Although a website with multiple databases/collections may be considered analogous to a book with chapters by multiple authors, I don't feel that it is appropriate or useful to list any actual "publication year" for a website, because unlike a book (where all the chapters are published at once and therefore have a single publication date), a website's "publication" is ongoing and "chapters" can be added, changed, or removed at any time.
If a date is provided for an individual database or collection (Ancestry.com, for example, lists a publication date of 2009 in their source information for the 1850 Census), that date might be used in the source list entry, but it seems like it should be attached the database information, not to the website. Perhaps something like this:
"Database Title" (2009). Database. Website Title. URL : n.d.
Kathy McCracken
Kathy,
Kathy,
By longstanding convention, across many citation style systems, "n.d." is used when there is no date by which a source can be placed into a time frame. That would not be the case in the circumstances you are discussing.
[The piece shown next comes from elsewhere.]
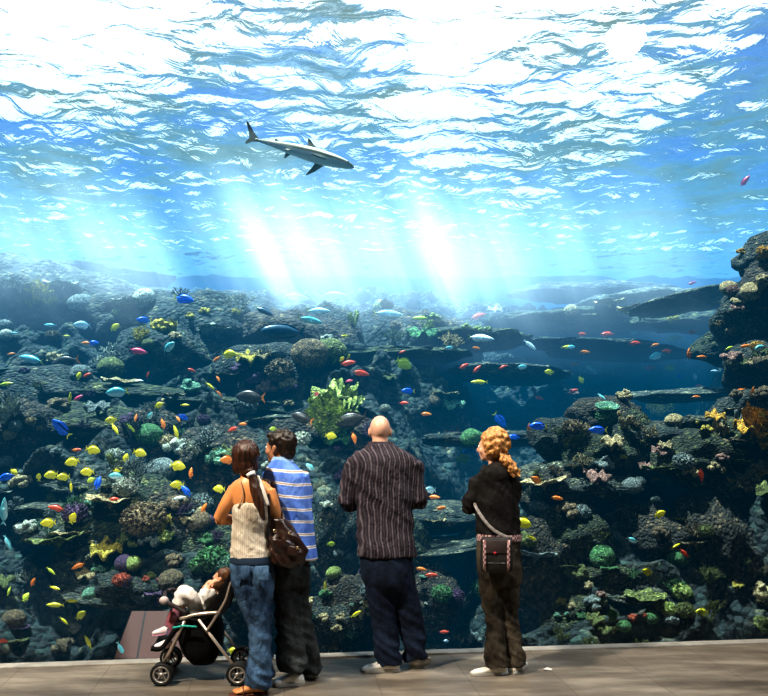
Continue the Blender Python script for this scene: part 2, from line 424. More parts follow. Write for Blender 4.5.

It is the situation with some microfilm, as in the examples to which you refer.
You also state:
"... unlike a book (where all the chapters are published at once and therefore have a single publication date), a website's "publication" is ongoing and "chapters" can be added, changed, or removed at any time."
This is the reason why we identify the date or time frame during which our cited material was there at that website, as noted in EE 2.37.